Given instruction:
Repeat the whole listing exactly as written.

Data section:
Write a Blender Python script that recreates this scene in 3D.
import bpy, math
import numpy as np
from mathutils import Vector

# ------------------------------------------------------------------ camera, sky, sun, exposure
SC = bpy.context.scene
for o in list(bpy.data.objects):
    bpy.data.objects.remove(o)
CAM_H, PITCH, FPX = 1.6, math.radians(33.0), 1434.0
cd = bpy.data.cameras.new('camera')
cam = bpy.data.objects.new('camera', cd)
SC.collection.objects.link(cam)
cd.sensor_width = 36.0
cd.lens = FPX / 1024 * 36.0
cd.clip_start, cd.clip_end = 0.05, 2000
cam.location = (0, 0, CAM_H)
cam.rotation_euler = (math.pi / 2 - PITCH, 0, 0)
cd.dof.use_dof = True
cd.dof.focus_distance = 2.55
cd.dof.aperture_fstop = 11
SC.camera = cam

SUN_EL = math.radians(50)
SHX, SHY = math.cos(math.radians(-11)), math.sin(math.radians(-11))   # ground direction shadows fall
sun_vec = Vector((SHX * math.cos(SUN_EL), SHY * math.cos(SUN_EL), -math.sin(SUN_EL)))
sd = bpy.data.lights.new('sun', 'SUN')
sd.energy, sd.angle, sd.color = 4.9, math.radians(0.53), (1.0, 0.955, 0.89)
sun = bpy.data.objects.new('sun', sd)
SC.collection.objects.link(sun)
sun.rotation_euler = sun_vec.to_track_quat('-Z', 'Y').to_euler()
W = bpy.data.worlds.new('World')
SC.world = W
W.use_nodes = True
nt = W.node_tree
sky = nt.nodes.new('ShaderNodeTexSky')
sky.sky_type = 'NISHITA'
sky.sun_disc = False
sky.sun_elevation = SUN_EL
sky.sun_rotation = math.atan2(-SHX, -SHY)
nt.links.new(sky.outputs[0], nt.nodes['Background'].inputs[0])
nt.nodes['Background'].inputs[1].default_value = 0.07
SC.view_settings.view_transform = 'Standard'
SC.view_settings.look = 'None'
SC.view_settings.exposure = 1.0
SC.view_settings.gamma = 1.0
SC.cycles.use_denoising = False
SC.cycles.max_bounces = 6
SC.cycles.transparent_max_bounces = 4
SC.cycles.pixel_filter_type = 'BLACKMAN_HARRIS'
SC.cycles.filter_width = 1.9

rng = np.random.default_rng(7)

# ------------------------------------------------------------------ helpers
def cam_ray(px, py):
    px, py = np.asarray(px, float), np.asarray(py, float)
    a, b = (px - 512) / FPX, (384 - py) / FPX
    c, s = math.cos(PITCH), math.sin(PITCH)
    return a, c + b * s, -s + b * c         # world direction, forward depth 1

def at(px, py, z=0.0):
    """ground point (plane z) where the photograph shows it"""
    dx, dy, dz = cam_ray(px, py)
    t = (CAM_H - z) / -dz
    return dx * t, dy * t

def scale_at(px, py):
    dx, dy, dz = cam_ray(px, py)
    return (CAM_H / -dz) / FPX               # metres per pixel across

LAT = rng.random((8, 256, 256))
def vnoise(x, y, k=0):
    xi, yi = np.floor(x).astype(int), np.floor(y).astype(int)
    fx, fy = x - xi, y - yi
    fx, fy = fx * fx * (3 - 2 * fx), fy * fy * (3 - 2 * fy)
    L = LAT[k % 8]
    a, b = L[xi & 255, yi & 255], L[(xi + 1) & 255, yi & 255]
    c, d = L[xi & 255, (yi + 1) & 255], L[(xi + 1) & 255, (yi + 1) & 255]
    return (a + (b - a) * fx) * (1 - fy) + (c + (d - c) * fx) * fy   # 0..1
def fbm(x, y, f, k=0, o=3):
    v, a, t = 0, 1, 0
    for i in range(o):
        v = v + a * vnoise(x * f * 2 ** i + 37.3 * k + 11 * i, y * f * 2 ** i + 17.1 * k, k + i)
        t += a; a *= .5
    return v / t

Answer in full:
Write a Blender Python script that recreates this scene in 3D.
import bpy, math
import numpy as np
from mathutils import Vector

# ------------------------------------------------------------------ camera, sky, sun, exposure
SC = bpy.context.scene
for o in list(bpy.data.objects):
    bpy.data.objects.remove(o)
CAM_H, PITCH, FPX = 1.6, math.radians(33.0), 1434.0
cd = bpy.data.cameras.new('camera')
cam = bpy.data.objects.new('camera', cd)
SC.collection.objects.link(cam)
cd.sensor_width = 36.0
cd.lens = FPX / 1024 * 36.0
cd.clip_start, cd.clip_end = 0.05, 2000
cam.location = (0, 0, CAM_H)
cam.rotation_euler = (math.pi / 2 - PITCH, 0, 0)
cd.dof.use_dof = True
cd.dof.focus_distance = 2.55
cd.dof.aperture_fstop = 11
SC.camera = cam

SUN_EL = math.radians(50)
SHX, SHY = math.cos(math.radians(-11)), math.sin(math.radians(-11))   # ground direction shadows fall
sun_vec = Vector((SHX * math.cos(SUN_EL), SHY * math.cos(SUN_EL), -math.sin(SUN_EL)))
sd = bpy.data.lights.new('sun', 'SUN')
sd.energy, sd.angle, sd.color = 4.9, math.radians(0.53), (1.0, 0.955, 0.89)
sun = bpy.data.objects.new('sun', sd)
SC.collection.objects.link(sun)
sun.rotation_euler = sun_vec.to_track_quat('-Z', 'Y').to_euler()
W = bpy.data.worlds.new('World')
SC.world = W
W.use_nodes = True
nt = W.node_tree
sky = nt.nodes.new('ShaderNodeTexSky')
sky.sky_type = 'NISHITA'
sky.sun_disc = False
sky.sun_elevation = SUN_EL
sky.sun_rotation = math.atan2(-SHX, -SHY)
nt.links.new(sky.outputs[0], nt.nodes['Background'].inputs[0])
nt.nodes['Background'].inputs[1].default_value = 0.07
SC.view_settings.view_transform = 'Standard'
SC.view_settings.look = 'None'
SC.view_settings.exposure = 1.0
SC.view_settings.gamma = 1.0
SC.cycles.use_denoising = False
SC.cycles.max_bounces = 6
SC.cycles.transparent_max_bounces = 4
SC.cycles.pixel_filter_type = 'BLACKMAN_HARRIS'
SC.cycles.filter_width = 1.9

rng = np.random.default_rng(7)

# ------------------------------------------------------------------ helpers
def cam_ray(px, py):
    px, py = np.asarray(px, float), np.asarray(py, float)
    a, b = (px - 512) / FPX, (384 - py) / FPX
    c, s = math.cos(PITCH), math.sin(PITCH)
    return a, c + b * s, -s + b * c         # world direction, forward depth 1

def at(px, py, z=0.0):
    """ground point (plane z) where the photograph shows it"""
    dx, dy, dz = cam_ray(px, py)
    t = (CAM_H - z) / -dz
    return dx * t, dy * t

def scale_at(px, py):
    dx, dy, dz = cam_ray(px, py)
    return (CAM_H / -dz) / FPX               # metres per pixel across

LAT = rng.random((8, 256, 256))
def vnoise(x, y, k=0):
    xi, yi = np.floor(x).astype(int), np.floor(y).astype(int)
    fx, fy = x - xi, y - yi
    fx, fy = fx * fx * (3 - 2 * fx), fy * fy * (3 - 2 * fy)
    L = LAT[k % 8]
    a, b = L[xi & 255, yi & 255], L[(xi + 1) & 255, yi & 255]
    c, d = L[xi & 255, (yi + 1) & 255], L[(xi + 1) & 255, (yi + 1) & 255]
    return (a + (b - a) * fx) * (1 - fy) + (c + (d - c) * fx) * fy   # 0..1
def fbm(x, y, f, k=0, o=3):
    v, a, t = 0, 1, 0
    for i in range(o):
        v = v + a * vnoise(x * f * 2 ** i + 37.3 * k + 11 * i, y * f * 2 ** i + 17.1 * k, k + i)
        t += a; a *= .5
    return v / t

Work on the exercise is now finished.